I've worked with PDF generation a few times in the past, and generally find it to be a huge pain in the neck.
PDFLib's documentation http://www.pdflib.com/fileadmin/pdflib/pdf/manuals/PDFlib-8.0.2-tutorial.pdf starts explaining what you're looking for in section 8.2, page 193. You'll be creating multi-line flows. The code there looks intimidating, but take some time to work through it, it's pretty close to what you'll end up using.
I may be able to find some code later, but I forget what library I was using. For now a few tips:
- Work it out on paper, just like their marked up examples. Where you want things to start, end, and such.
- Use clear variable names to store those offsets. Not constants!
- Find good extreme examples to test with while developing. Developing with text like "test" to find out later you need to support "I am the very model of the modern major general" may throw off your entire flow, and require you to start from scratch.

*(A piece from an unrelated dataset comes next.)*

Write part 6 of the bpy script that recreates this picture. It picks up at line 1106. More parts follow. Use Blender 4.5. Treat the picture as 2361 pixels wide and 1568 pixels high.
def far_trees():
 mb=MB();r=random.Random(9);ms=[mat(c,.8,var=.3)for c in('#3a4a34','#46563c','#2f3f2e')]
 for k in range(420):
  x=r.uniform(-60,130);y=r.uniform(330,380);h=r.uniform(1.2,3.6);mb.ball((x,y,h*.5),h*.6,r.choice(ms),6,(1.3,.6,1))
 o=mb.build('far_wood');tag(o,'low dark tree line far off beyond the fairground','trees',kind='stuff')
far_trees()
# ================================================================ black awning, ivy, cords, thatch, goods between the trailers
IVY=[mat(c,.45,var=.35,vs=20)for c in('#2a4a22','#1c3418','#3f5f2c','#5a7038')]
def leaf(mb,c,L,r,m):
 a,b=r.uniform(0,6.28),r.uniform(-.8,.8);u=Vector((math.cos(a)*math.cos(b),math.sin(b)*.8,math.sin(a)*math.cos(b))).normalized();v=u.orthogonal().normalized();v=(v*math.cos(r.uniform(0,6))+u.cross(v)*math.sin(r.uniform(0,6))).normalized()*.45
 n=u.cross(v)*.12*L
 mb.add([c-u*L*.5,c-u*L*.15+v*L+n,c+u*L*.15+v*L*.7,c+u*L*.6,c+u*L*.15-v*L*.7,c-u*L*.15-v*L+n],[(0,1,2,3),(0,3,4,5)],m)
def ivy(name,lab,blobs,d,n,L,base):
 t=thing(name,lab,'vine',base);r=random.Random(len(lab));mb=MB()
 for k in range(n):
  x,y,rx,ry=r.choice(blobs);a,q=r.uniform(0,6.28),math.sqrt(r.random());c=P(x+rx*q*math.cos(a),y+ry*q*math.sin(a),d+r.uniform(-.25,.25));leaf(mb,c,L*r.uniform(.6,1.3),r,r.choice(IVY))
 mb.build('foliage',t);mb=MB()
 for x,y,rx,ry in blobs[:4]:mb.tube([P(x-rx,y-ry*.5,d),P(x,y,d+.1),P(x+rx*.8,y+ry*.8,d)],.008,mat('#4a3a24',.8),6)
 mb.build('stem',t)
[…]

- Some libraries "support" HTML embeds, including HTML tables. This siren song is sweet, but will lead you into the razor sharp rocks. Every library I've used supports them a little bit, but then you run into a wall where you can't get the next little tweak without dropping tables and reverting to native functions. They've been a huge waste of time to play with, one and all.
update
I've found my most recent code iteration, we used the library from http://www.tcpdf.org. It worked, mostly. I dealt with a lot of inconsistencies in where the cursor was left after writing multiple lines of text to a page. I ended up ripping out anything that used their multi-line code and writing my own. That done it got pretty easy to work with.